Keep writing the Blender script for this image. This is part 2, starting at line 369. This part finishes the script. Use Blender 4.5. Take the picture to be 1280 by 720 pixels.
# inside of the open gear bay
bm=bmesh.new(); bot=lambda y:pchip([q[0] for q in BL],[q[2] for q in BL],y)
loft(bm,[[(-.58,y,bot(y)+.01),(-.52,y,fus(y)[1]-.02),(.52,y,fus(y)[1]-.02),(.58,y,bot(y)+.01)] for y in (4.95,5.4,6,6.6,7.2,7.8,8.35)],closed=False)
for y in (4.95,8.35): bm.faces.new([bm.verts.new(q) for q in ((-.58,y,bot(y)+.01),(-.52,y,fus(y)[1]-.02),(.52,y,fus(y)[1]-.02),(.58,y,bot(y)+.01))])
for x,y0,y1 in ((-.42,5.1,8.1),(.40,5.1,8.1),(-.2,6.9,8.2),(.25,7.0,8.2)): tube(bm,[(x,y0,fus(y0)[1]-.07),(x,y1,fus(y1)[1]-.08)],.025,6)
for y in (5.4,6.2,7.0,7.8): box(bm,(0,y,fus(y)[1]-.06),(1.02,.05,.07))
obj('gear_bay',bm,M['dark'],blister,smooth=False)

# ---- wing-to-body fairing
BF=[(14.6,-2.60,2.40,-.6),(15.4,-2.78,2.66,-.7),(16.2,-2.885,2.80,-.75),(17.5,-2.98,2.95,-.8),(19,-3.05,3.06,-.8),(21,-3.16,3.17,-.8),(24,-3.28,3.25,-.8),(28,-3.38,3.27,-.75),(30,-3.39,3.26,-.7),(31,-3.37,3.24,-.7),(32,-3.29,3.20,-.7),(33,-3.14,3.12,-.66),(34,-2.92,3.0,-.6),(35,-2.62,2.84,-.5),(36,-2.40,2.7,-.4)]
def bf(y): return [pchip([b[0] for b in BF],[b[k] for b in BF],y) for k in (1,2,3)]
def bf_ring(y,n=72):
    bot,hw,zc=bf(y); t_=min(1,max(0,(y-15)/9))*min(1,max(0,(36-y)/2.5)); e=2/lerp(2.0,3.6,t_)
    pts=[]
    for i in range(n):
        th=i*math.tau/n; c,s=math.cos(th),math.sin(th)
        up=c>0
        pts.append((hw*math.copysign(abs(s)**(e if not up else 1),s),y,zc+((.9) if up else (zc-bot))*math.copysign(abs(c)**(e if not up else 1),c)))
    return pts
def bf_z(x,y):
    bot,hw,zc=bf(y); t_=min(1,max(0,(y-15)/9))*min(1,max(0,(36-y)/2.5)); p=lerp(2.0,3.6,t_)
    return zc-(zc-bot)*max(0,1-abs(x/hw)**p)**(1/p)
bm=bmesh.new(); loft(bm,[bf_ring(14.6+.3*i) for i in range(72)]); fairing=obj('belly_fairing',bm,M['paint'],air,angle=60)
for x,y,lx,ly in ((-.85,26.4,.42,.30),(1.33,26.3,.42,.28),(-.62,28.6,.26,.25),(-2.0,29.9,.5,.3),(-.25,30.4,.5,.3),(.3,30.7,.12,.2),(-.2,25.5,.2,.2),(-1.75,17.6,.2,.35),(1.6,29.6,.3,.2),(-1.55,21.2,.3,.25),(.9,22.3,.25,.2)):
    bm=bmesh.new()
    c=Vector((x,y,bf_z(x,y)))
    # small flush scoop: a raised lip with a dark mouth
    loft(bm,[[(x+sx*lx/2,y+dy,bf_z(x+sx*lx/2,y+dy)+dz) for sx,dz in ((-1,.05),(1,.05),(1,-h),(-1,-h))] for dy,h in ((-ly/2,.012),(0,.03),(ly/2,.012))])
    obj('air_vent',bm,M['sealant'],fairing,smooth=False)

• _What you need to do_
Print, unaltered, every line from the beginning of the material down to the line with "obj('gear_bay',bm,M['dark'],blister,smooth=False)".

• _Task response_
Keep writing the Blender script for this image. This is part 2, starting at line 369. This part finishes the script. Use Blender 4.5. Take the picture to be 1280 by 720 pixels.
# inside of the open gear bay
bm=bmesh.new(); bot=lambda y:pchip([q[0] for q in BL],[q[2] for q in BL],y)
loft(bm,[[(-.58,y,bot(y)+.01),(-.52,y,fus(y)[1]-.02),(.52,y,fus(y)[1]-.02),(.58,y,bot(y)+.01)] for y in (4.95,5.4,6,6.6,7.2,7.8,8.35)],closed=False)
for y in (4.95,8.35): bm.faces.new([bm.verts.new(q) for q in ((-.58,y,bot(y)+.01),(-.52,y,fus(y)[1]-.02),(.52,y,fus(y)[1]-.02),(.58,y,bot(y)+.01))])
for x,y0,y1 in ((-.42,5.1,8.1),(.40,5.1,8.1),(-.2,6.9,8.2),(.25,7.0,8.2)): tube(bm,[(x,y0,fus(y0)[1]-.07),(x,y1,fus(y1)[1]-.08)],.025,6)
for y in (5.4,6.2,7.0,7.8): box(bm,(0,y,fus(y)[1]-.06),(1.02,.05,.07))
obj('gear_bay',bm,M['dark'],blister,smooth=False)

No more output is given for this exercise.